- _What to do_: Please give back word for word the lines below, from the first one through the one with "cam_d.dof.use_dof = True;".

- _Given material_:
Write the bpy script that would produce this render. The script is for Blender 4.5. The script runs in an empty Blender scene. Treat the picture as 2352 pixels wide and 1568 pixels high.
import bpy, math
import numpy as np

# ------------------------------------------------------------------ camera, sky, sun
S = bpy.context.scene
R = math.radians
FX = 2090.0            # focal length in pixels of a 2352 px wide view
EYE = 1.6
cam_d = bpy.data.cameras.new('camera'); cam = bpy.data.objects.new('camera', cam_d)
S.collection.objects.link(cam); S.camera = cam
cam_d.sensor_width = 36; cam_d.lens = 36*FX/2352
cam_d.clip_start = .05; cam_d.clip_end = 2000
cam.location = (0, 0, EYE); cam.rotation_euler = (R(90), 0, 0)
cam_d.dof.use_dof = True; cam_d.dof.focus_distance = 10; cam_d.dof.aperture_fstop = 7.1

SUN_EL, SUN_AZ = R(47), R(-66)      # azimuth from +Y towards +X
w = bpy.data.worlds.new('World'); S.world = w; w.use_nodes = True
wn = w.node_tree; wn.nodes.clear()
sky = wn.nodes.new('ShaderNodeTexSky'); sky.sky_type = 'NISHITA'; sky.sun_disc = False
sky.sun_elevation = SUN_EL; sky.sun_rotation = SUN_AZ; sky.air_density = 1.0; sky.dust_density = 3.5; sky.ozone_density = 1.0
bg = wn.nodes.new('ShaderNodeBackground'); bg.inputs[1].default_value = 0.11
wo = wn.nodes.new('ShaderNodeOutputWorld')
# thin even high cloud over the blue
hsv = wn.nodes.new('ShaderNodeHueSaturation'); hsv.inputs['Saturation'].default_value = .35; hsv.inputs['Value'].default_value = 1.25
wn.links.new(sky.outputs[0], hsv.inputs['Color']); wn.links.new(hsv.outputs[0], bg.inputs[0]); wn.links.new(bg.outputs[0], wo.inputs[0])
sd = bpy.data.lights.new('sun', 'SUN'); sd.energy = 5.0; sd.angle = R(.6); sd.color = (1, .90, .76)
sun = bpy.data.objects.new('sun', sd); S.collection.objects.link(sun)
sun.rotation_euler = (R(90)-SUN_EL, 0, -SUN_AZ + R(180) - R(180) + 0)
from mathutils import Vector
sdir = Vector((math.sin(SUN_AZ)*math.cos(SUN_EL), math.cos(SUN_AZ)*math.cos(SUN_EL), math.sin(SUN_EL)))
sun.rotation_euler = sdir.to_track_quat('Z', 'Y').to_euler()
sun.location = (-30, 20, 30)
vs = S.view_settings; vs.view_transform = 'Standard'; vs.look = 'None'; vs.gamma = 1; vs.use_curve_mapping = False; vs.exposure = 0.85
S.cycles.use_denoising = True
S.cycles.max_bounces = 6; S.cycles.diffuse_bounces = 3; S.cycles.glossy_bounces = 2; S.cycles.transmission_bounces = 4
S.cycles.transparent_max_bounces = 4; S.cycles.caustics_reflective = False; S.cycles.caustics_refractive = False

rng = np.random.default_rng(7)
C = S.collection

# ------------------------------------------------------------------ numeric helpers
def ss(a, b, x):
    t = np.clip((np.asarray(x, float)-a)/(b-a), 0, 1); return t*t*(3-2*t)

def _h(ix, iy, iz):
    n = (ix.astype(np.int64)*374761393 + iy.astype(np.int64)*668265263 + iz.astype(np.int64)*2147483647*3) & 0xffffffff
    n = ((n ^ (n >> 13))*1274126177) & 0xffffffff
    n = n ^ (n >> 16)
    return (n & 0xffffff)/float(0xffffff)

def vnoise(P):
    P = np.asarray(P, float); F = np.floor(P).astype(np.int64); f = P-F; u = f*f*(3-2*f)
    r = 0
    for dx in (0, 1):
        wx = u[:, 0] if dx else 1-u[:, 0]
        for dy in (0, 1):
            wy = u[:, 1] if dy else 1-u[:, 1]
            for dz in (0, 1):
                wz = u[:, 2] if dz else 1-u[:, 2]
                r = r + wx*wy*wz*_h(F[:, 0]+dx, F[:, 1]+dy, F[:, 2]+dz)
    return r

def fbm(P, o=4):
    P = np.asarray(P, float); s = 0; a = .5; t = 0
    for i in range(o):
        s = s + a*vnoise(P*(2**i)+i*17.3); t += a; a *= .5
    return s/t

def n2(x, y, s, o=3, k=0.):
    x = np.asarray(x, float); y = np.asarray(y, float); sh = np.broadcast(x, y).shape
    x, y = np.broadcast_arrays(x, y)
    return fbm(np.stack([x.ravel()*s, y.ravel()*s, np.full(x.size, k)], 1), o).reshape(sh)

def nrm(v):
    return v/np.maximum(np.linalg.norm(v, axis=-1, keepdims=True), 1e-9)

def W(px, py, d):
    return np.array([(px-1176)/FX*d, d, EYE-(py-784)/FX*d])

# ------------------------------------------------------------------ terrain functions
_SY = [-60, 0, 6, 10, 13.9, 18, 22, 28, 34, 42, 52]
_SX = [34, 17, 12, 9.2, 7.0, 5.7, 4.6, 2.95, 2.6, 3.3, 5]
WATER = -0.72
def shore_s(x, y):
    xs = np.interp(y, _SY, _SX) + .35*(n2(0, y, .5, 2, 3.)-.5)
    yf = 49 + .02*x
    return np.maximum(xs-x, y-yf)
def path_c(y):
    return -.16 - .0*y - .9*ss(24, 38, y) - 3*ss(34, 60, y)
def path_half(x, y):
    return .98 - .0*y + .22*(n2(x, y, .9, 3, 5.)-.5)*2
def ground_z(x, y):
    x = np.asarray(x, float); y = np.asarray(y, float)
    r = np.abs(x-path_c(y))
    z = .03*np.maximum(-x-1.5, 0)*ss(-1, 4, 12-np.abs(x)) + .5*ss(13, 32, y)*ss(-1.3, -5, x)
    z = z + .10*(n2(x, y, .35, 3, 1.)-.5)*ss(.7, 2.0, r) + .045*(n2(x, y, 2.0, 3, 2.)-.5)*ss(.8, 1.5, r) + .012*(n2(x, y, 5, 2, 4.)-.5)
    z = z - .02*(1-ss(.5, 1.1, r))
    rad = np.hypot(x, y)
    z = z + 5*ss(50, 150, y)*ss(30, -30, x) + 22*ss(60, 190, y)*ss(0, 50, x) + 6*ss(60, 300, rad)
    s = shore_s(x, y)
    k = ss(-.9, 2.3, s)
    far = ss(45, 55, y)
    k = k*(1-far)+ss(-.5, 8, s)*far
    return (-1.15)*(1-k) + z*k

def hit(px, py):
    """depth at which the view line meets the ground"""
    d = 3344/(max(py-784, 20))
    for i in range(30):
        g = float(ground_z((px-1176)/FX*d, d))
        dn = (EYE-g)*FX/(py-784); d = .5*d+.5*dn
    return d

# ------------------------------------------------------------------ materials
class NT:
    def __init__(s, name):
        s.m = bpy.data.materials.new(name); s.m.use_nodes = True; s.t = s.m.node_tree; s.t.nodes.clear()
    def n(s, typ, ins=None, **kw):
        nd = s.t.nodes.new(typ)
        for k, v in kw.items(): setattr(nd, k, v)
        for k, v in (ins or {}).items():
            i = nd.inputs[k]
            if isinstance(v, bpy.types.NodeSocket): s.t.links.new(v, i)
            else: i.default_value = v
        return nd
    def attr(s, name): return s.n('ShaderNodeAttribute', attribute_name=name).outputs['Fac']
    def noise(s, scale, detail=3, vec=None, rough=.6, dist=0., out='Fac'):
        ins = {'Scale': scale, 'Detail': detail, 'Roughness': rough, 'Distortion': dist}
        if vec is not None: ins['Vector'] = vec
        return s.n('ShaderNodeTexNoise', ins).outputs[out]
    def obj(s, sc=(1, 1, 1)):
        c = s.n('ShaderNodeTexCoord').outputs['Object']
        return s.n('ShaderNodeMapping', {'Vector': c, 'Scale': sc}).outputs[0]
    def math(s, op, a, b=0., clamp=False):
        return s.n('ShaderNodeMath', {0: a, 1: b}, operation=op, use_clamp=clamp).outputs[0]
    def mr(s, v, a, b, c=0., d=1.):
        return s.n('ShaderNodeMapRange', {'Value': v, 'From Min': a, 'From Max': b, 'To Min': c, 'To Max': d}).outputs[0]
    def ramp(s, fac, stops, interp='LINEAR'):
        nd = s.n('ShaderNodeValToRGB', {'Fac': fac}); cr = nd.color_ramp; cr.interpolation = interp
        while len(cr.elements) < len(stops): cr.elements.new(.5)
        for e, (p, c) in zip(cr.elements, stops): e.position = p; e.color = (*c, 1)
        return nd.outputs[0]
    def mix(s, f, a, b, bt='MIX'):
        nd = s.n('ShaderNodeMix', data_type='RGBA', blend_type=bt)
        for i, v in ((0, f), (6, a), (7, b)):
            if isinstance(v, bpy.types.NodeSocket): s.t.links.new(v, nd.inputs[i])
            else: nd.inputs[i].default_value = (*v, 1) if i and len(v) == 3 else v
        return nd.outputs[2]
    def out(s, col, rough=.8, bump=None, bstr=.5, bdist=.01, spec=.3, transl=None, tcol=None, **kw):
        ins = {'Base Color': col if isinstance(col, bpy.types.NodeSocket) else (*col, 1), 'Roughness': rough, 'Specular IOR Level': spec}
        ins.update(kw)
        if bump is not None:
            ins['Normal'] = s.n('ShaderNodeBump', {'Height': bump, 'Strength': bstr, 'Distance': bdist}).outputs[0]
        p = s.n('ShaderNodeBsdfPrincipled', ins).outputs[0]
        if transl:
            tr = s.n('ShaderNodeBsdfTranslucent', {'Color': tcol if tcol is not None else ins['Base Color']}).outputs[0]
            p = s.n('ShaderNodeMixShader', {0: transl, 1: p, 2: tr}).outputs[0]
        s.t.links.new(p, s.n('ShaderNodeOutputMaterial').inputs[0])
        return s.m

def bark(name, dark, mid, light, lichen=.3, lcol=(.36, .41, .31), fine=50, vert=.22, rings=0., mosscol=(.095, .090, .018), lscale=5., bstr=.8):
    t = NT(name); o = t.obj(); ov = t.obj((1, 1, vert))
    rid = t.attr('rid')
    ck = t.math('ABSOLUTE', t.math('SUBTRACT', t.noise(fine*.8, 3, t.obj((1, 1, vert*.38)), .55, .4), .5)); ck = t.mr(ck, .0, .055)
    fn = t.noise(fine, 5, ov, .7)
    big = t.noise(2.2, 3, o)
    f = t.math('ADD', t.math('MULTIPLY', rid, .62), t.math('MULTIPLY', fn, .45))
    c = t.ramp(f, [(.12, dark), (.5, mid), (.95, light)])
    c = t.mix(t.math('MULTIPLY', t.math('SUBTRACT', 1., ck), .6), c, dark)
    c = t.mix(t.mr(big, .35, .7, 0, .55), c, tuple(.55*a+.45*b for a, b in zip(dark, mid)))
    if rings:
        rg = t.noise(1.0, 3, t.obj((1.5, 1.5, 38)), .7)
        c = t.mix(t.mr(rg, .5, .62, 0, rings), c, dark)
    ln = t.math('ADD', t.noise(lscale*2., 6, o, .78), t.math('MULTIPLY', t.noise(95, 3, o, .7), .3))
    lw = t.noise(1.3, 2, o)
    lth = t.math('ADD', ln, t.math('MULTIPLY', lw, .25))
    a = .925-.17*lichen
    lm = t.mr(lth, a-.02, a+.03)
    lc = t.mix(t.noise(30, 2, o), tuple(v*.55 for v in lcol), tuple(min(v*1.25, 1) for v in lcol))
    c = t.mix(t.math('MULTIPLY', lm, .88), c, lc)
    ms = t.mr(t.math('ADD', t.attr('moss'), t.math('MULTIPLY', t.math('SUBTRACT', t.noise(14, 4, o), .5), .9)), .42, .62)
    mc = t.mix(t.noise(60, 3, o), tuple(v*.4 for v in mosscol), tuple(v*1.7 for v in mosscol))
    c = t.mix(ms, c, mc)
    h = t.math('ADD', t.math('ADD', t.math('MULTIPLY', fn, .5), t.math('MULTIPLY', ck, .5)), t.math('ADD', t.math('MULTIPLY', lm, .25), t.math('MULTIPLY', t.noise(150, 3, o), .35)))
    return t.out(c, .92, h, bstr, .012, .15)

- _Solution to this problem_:
Write the bpy script that would produce this render. The script is for Blender 4.5. The script runs in an empty Blender scene. Treat the picture as 2352 pixels wide and 1568 pixels high.
import bpy, math
import numpy as np

# ------------------------------------------------------------------ camera, sky, sun
S = bpy.context.scene
R = math.radians
FX = 2090.0            # focal length in pixels of a 2352 px wide view
EYE = 1.6
cam_d = bpy.data.cameras.new('camera'); cam = bpy.data.objects.new('camera', cam_d)
S.collection.objects.link(cam); S.camera = cam
cam_d.sensor_width = 36; cam_d.lens = 36*FX/2352
cam_d.clip_start = .05; cam_d.clip_end = 2000
cam.location = (0, 0, EYE); cam.rotation_euler = (R(90), 0, 0)
cam_d.dof.use_dof = True; cam_d.dof.focus_distance = 10; cam_d.dof.aperture_fstop = 7.1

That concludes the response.